No images are to be carried over; print all other material exactly as it stands.

——————————

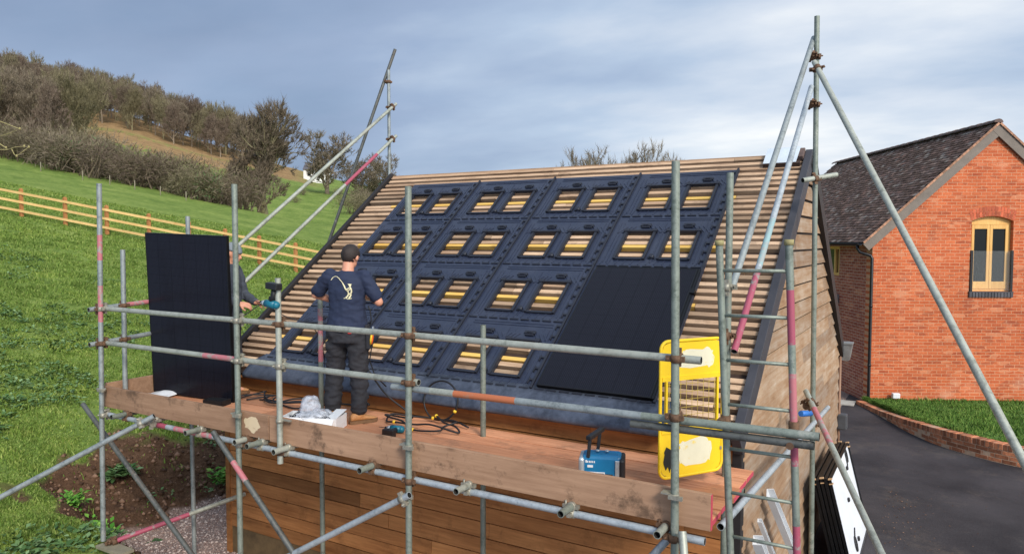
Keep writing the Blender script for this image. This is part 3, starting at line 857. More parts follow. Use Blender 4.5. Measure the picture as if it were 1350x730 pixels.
def bush_mesh(key, w, h, seed, n, mats, tw=.02):
    rnd = random.Random(seed); V = []; Fc = []; MI = []
    def blade(o, q, e, s, mi):
        sd = q.cross(Vector((rnd.gauss(0, 1), rnd.gauss(0, 1), rnd.gauss(0, 1)))).normalized() * s; k = len(V)
        m = o + q * e * .5 + Vector((rnd.gauss(0, .06), rnd.gauss(0, .06), rnd.gauss(0, .06))) * e
        t = m + (q + Vector((rnd.gauss(0, .3), rnd.gauss(0, .3), .1))).normalized() * e * .5
        V.extend([o - sd, o + sd, m + sd * .7, m - sd * .7, t]); Fc.extend([(k, k + 1, k + 2), (k, k + 2, k + 3), (k + 3, k + 2, k + 4)]); MI.extend([mi] * 3)
    lob = [(rnd.gauss(0, w * .22), rnd.gauss(0, w * .22), rnd.uniform(.35, .62) * h, rnd.uniform(.3, .46)) for _ in range(7)]
    for i in range(26):
        a = rnd.uniform(0, 2 * PI)
        blade(Vector((rnd.gauss(0, w * .12), rnd.gauss(0, w * .12), -.1)), Vector((math.cos(a) * .4, math.sin(a) * .4, 1)).normalized(), h * rnd.uniform(.6, .95), tw * 2, 0)
    for i in range(n):
        cx, cy, cz, r = rnd.choice(lob)
        d = Vector((rnd.gauss(0, 1), rnd.gauss(0, 1), rnd.gauss(0, .8))).normalized(); rr = rnd.random() ** .45
        o = Vector((cx, cy, cz)) + Vector((d.x * r * w * rr, d.y * r * w * rr, d.z * r * h * rr * 1.1))
        if o.z < 0.05: o.z = rnd.uniform(.05, .4)
        q = (d + Vector((rnd.gauss(0, .6), rnd.gauss(0, .6), rnd.gauss(.3, .5)))).normalized()
        blade(o, q, rnd.uniform(.25, .6) * h * .3, tw * rnd.uniform(.5, 1.1), 1 if rnd.random() < .8 else 2)
    me = bpy.data.meshes.new(key); me.from_pydata([tuple(v) for v in V], [], Fc)
    for mm in mats: me.materials.append(mm)
    me.polygons.foreach_set('material_index', MI); me.update(); TREES[key] = me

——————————

**FINISHED EXERCISE**
Keep writing the Blender script for this image. This is part 3, starting at line 857. More parts follow. Use Blender 4.5. Measure the picture as if it were 1350x730 pixels.
def bush_mesh(key, w, h, seed, n, mats, tw=.02):
    rnd = random.Random(seed); V = []; Fc = []; MI = []
    def blade(o, q, e, s, mi):
        sd = q.cross(Vector((rnd.gauss(0, 1), rnd.gauss(0, 1), rnd.gauss(0, 1)))).normalized() * s; k = len(V)
        m = o + q * e * .5 + Vector((rnd.gauss(0, .06), rnd.gauss(0, .06), rnd.gauss(0, .06))) * e
        t = m + (q + Vector((rnd.gauss(0, .3), rnd.gauss(0, .3), .1))).normalized() * e * .5
        V.extend([o - sd, o + sd, m + sd * .7, m - sd * .7, t]); Fc.extend([(k, k + 1, k + 2), (k, k + 2, k + 3), (k + 3, k + 2, k + 4)]); MI.extend([mi] * 3)
    lob = [(rnd.gauss(0, w * .22), rnd.gauss(0, w * .22), rnd.uniform(.35, .62) * h, rnd.uniform(.3, .46)) for _ in range(7)]
    for i in range(26):
        a = rnd.uniform(0, 2 * PI)
        blade(Vector((rnd.gauss(0, w * .12), rnd.gauss(0, w * .12), -.1)), Vector((math.cos(a) * .4, math.sin(a) * .4, 1)).normalized(), h * rnd.uniform(.6, .95), tw * 2, 0)
    for i in range(n):
        cx, cy, cz, r = rnd.choice(lob)
        d = Vector((rnd.gauss(0, 1), rnd.gauss(0, 1), rnd.gauss(0, .8))).normalized(); rr = rnd.random() ** .45
        o = Vector((cx, cy, cz)) + Vector((d.x * r * w * rr, d.y * r * w * rr, d.z * r * h * rr * 1.1))
        if o.z < 0.05: o.z = rnd.uniform(.05, .4)
        q = (d + Vector((rnd.gauss(0, .6), rnd.gauss(0, .6), rnd.gauss(.3, .5)))).normalized()
        blade(o, q, rnd.uniform(.25, .6) * h * .3, tw * rnd.uniform(.5, 1.1), 1 if rnd.random() < .8 else 2)
    me = bpy.data.meshes.new(key); me.from_pydata([tuple(v) for v in V], [], Fc)
    for mm in mats: me.materials.append(mm)
    me.polygons.foreach_set('material_index', MI); me.update(); TREES[key] = me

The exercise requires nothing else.